Pure speculation, especially as there is no evidence relating circumcision or
subincision with any cross-culturally comparable data on fertility. Also, the
meanings attached to the participants of these events have nothing to do with
altruism, group selection, or inclusive fitness.

>It doesn't matter that you are not really infertile, or
>really not kinfolk. That is the amazing thing about social
>constructs. Sexual competition became bad, collectivism became good.

There is no sexual competition because of a kinship system emphasizing
exogamous marriage rules which is emphatically expressed independently in
Australian aboriginal cultures of any particular totemic system, burial
custom, or program for initiation of adolescents into adulthood.

>The markers of prehistoric culture are the above.

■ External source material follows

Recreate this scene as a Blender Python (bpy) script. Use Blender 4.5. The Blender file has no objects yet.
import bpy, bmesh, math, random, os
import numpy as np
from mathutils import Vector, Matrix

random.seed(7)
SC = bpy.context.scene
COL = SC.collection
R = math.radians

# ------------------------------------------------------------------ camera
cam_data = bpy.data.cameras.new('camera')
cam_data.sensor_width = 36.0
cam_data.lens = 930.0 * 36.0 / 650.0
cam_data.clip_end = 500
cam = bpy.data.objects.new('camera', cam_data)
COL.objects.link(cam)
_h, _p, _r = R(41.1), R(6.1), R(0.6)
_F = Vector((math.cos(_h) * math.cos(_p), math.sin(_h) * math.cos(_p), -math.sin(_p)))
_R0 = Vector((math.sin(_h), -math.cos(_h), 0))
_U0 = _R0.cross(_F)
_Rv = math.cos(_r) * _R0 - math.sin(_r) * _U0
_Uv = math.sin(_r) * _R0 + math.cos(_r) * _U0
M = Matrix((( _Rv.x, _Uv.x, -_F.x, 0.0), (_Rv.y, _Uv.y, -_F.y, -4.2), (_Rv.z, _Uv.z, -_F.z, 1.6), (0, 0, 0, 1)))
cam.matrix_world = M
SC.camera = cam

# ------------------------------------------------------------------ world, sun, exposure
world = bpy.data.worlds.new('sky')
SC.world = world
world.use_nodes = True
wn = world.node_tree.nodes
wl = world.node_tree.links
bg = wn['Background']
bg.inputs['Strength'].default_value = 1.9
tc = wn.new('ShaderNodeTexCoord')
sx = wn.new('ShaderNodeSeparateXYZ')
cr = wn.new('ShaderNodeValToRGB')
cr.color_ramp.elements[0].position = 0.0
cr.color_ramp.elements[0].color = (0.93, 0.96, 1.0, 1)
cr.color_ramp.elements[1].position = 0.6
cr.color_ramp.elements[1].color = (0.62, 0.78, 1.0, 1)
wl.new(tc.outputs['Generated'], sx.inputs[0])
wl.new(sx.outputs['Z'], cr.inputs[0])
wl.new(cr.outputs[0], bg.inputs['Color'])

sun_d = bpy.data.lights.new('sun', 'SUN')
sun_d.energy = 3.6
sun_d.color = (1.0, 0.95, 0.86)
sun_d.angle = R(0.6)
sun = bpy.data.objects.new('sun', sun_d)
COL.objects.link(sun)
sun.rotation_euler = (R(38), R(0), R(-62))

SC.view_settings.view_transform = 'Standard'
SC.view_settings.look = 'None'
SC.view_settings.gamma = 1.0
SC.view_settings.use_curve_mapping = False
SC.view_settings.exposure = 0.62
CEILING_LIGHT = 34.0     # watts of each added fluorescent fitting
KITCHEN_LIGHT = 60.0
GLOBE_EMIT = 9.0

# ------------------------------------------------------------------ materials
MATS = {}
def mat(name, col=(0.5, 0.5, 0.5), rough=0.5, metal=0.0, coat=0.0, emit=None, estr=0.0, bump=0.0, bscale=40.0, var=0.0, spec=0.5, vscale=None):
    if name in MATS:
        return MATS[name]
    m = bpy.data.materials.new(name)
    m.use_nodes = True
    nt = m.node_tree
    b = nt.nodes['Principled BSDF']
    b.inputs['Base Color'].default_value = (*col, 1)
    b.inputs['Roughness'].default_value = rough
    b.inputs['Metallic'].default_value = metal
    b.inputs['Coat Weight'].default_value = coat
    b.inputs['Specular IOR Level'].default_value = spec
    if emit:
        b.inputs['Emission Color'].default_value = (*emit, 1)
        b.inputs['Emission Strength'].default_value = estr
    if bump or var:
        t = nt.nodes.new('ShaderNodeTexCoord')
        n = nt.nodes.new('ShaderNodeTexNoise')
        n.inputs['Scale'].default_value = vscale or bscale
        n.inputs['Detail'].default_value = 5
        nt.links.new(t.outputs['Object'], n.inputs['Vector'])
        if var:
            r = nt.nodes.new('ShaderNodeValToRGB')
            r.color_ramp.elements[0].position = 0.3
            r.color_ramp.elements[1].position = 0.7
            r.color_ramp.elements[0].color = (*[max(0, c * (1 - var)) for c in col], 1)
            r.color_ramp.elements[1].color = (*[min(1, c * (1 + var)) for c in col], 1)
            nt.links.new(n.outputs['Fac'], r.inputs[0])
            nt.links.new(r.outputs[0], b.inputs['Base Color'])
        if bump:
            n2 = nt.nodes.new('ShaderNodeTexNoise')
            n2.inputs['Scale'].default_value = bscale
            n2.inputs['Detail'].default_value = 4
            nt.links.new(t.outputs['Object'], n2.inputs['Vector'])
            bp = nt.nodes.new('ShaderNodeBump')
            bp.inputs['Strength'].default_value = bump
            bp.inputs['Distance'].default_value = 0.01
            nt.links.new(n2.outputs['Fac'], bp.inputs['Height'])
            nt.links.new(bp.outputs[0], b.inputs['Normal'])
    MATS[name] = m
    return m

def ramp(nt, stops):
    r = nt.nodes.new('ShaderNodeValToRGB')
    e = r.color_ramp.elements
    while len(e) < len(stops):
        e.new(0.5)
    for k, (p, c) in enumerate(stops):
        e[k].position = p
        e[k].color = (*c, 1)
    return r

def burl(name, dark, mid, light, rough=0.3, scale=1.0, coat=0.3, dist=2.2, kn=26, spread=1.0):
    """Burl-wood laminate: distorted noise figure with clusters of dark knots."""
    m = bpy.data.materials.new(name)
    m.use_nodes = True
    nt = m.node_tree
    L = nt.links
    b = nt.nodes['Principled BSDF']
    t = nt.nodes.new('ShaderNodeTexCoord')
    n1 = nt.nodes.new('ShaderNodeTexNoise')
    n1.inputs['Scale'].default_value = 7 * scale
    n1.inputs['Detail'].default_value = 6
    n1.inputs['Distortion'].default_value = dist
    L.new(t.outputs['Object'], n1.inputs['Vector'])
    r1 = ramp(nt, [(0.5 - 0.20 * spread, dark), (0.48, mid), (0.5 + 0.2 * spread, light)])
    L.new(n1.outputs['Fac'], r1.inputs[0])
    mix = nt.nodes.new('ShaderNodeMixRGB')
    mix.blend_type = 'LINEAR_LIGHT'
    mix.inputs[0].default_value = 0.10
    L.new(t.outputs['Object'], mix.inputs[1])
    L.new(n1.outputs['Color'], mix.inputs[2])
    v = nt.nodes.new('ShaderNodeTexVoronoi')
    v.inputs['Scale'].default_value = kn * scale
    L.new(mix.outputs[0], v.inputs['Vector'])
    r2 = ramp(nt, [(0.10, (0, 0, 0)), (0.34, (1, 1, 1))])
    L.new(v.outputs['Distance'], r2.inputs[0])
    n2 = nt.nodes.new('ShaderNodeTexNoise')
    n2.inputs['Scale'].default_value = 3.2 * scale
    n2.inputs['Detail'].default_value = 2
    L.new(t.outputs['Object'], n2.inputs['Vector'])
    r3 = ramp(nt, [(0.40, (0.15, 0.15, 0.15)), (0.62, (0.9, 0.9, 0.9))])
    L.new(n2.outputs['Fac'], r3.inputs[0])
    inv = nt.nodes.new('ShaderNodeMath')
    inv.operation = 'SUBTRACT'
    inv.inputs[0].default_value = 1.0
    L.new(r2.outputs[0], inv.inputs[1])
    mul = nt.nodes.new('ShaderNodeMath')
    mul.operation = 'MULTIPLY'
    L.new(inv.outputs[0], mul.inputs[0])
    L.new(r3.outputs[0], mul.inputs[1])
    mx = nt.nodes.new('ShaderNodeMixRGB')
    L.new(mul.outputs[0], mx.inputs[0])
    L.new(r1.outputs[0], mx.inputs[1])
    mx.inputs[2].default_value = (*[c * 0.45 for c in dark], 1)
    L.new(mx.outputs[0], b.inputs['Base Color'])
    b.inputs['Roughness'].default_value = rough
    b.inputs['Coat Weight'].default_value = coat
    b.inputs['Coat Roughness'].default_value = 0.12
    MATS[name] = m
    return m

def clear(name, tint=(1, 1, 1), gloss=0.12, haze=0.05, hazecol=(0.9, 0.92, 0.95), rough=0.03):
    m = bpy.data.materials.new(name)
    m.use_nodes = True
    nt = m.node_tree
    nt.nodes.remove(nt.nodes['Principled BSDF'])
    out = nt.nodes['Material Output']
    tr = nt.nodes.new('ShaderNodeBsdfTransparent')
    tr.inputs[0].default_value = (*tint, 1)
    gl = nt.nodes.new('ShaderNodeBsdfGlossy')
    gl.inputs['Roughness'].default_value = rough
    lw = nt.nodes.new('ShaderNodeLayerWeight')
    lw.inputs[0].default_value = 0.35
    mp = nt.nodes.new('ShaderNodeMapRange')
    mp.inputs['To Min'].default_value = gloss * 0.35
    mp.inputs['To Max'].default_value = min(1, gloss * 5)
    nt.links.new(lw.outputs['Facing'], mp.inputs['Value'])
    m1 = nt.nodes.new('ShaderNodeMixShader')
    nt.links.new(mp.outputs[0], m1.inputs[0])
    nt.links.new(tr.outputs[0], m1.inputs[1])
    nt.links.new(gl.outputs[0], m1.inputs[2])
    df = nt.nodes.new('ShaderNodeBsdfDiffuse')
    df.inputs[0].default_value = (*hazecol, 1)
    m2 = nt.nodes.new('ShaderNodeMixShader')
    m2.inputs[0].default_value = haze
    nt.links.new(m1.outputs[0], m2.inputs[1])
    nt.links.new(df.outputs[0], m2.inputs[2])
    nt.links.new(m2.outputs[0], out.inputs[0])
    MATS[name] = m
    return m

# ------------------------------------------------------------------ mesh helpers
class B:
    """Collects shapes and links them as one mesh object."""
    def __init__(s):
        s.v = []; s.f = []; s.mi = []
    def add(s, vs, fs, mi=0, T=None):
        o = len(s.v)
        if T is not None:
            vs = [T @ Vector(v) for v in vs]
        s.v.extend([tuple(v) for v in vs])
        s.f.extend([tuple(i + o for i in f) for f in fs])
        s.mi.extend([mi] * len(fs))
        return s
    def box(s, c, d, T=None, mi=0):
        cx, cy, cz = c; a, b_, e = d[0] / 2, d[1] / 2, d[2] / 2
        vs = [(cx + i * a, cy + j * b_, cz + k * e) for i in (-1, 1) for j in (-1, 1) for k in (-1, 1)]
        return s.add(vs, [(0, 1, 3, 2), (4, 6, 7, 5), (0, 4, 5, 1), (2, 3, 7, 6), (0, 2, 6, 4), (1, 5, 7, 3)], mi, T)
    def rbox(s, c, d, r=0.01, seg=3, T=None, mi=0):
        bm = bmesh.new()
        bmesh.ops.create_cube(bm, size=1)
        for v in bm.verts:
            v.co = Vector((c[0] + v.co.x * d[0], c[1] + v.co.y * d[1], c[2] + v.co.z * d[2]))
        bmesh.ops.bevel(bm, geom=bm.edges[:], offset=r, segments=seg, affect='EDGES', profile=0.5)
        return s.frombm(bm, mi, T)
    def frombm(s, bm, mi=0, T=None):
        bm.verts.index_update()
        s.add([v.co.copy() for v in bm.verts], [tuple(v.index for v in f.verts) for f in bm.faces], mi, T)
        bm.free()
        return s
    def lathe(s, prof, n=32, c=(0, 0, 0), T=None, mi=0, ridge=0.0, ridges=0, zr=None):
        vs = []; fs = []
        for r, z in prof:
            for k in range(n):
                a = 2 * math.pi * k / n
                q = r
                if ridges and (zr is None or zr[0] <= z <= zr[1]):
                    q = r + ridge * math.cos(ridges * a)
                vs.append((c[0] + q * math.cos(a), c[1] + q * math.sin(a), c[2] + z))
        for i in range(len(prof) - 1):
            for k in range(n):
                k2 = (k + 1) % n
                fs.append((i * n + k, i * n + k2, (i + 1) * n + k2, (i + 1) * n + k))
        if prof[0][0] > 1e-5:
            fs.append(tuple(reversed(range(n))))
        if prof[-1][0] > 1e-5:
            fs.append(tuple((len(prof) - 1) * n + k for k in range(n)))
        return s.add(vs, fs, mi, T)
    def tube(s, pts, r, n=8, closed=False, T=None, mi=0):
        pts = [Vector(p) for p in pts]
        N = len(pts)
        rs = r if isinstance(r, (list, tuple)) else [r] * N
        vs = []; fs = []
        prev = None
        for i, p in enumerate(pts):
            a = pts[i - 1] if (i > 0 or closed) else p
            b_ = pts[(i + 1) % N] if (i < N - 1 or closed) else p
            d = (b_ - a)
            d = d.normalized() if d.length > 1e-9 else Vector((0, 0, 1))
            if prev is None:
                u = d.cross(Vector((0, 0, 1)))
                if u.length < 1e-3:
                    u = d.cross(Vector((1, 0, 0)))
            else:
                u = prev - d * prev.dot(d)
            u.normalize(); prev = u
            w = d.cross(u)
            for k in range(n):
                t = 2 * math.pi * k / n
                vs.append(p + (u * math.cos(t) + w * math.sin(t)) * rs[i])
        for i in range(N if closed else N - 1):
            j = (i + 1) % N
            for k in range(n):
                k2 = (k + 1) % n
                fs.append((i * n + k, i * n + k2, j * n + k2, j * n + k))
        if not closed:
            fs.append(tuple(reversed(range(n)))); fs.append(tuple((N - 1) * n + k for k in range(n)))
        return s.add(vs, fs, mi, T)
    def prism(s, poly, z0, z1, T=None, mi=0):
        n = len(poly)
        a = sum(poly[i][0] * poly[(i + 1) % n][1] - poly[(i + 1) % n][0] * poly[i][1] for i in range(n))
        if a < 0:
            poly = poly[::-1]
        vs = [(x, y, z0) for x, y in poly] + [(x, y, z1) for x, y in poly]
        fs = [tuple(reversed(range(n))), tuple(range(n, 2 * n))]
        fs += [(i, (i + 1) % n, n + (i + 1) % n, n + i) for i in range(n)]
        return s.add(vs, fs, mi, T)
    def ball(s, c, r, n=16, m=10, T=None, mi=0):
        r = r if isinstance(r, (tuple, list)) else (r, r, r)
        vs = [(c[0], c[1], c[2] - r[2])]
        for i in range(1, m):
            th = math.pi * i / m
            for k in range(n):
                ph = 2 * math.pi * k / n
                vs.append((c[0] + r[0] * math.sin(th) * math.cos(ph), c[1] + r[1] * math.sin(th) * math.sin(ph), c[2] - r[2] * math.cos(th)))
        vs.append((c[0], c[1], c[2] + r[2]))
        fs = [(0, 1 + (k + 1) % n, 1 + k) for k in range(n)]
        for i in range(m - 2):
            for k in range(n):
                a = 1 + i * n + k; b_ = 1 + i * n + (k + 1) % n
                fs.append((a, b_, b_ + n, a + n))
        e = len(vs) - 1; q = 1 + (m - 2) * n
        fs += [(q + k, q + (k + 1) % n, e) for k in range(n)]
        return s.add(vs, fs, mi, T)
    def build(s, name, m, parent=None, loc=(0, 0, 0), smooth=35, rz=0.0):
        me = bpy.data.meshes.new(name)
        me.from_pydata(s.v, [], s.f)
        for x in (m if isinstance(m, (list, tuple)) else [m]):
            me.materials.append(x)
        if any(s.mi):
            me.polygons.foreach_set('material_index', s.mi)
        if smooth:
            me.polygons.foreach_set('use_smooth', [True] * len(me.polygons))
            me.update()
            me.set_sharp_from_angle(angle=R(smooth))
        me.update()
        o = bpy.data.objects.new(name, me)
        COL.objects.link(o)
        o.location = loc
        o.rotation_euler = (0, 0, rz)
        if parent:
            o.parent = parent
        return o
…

I don't even see them as universal markers of ethnographic cultures, let alone
prehistoric cultures.

>As prehistoric
>culture represents the denial of selection on the individual level;
>historic (literate) culture, in turn, represents a denial of
>prehistoric cultural.

You've lost me on that one.

>A rebirth of individualism. Western culture
>is its main exponent. But Western culture is not a return to natural
>selection on the individual level, to the old sexually based
>competition, obviously.

I don't know about that. Can't say I actually recognize evidence for the
pan-progress of grand Cultural psyches from a me-first, survival of the
fittest state, through a mechanistic device driven sociality, back to the Me
Generation, especially since I witnessed the birth of the Me Generation! :-)
My social-psychological metaphor for meaningful human interaction doesn't
offer a means for this to manifest itself in such a deterministic way as you
suggest.

Cheers,

--Lenny__

"If you can't remember what mnemonic means, you've got a problem."